7th Sunday of Easter
May 16, 2010
John 17: 20-26

In her memoir, “Breathing Space,” Heidi Newmark tells the story of Larry, a previous intern’s father who continues to drive from Minnesota to the Bronx every year in order to take a van-load of young African-American boys to Simba Camp in Strawberry Point, Iowa. He then drives back to Iowa to pick the boys up and drive them back to the Bronx, and returns to Minnesota. Neumark says,
Last year, one of the boys took Larry aside and asked, “Mr. Kinney, why do you do this?” Before Larry could answer, Lonny went on, “Why do you like us so much?” Lonnys’ own father was killed in prison. Kids tease Lonny. He’s overweight and has a lisp – all fodder for his peer’s cruel jokes. “Why do you like us so much?” Larry could have talked about the love of Jesus in a general way or quoted Scripture. Instead Larry answered by talking about Lonny in a specific way, mentioning all the good and unique qualities that Larry sees in him. “You noticed all that?” Lonny said, amazed. “You noticed all that?….” Larry noticed. Larry took time to notice.
This is how Jesus saves, I think. By transforming one life at a time, and transforming other lives by that love. This is the Christian life that Jesus envisions for us, living out of the transforming love of Christ right this minute, changed at the heart into one who loves freely. I think that this is what Jesus is talking about in the prayer we have before us this morning in John’s Gospel. This is part of the long dialogue which we have been reading from in the last few weeks as Jesus shares a last meal with his disciples before his death.
“The glory that you have given me I have given them, so that they may be one, as we are one….that the world may know that you have sent me and have loved them even as you have loved me.”
This illustrates the concept of prolepsis for me. Prolepsis is a fancy theological word for living out of the future which God has won for us in Christ’s death and resurrection. Our present reality is woven together with the new reality open to us in God’s redeeming love. In Neumark’s story, Larry is living a new creation, a world in which comfort and satisfaction come from participating unselfconsciously in the transformation of others because he has been transformed. Only the love of God has this power, the same power that raised Jesus to new life. It is a gift God gives the world through us.

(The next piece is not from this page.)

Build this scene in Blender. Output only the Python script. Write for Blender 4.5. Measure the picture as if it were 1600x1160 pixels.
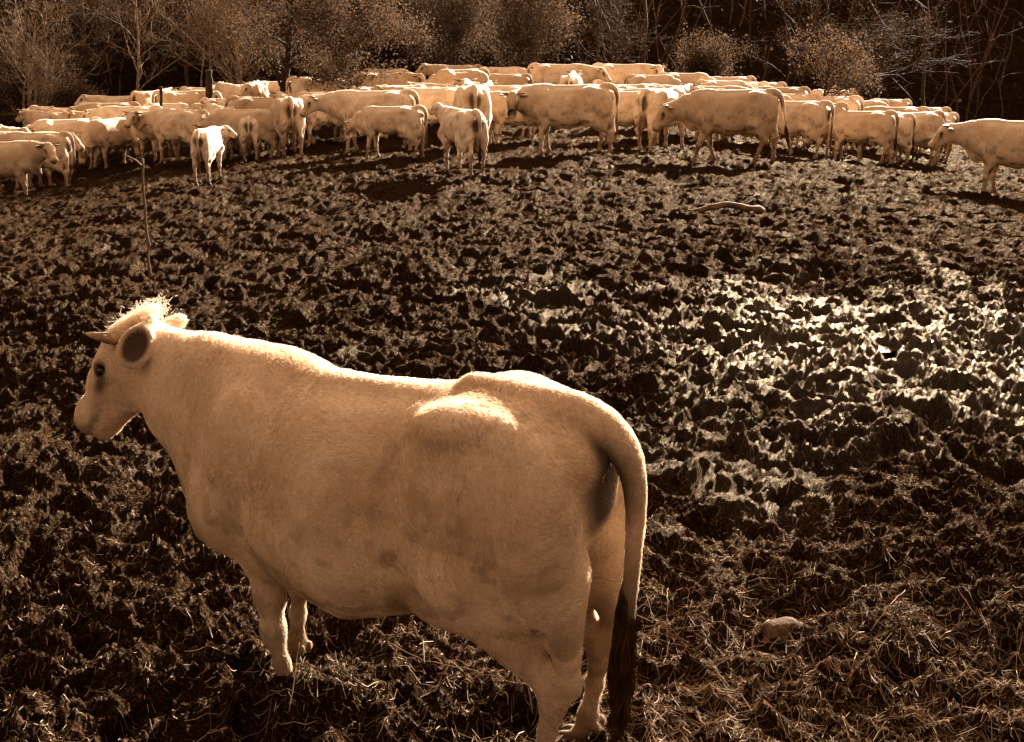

As I hear this prayer from John’s Gospel, I hear with new ears the difference between the reality of the love God has called us to share and the history of the hatred which has been generated by religion in the world. How it must grieve the Jesus to see the blood which has been spilled in God’s name. Even we, who want to be a caring church feel free to use language which denigrates and discriminates among believers whose faithfulness to their understanding of God’s word is different than our own.
And so Jesus prays for us. He prays for those who will hear his words through the preaching and witness of the disciples with whom he is spending the last hours before his death. “That they may be one as we are one.” Our arrogance about doctrine comes so easily. Even our best intentions are colored by our sin. It is not as if even the most brilliant theologians can really understand or do what God intended for us. We try so hard to be what God wants, but we fall so short. We are only able to be what Jesus prays for through the redeeming work of God in Jesus. His resurrection is the guarantee that neither sin nor death can ever separate us from God. He came that we might have life, Jesus tells us, and have it more abundantly. It is this new life which calls us forward into the new world which has been won for us. It is in this new life that we can taste the love which makes us the free.
There is no room for arrogance or judgment in the proleptic reality of our redemption. We are loved beyond our failures and flaws. We are forgiven. We are healed. We are whole. We are called into service to continue the redemption of the world God loves. We live now through the gifts of the Spirit. And Jesus prays for you, for your work in this world, for your relationships, and for the transformation of your heart that only God’s love can work in you.
So now, may the promised peace which passes all understanding keep your hearts and minds in Christ Jesus our Lord. Amen.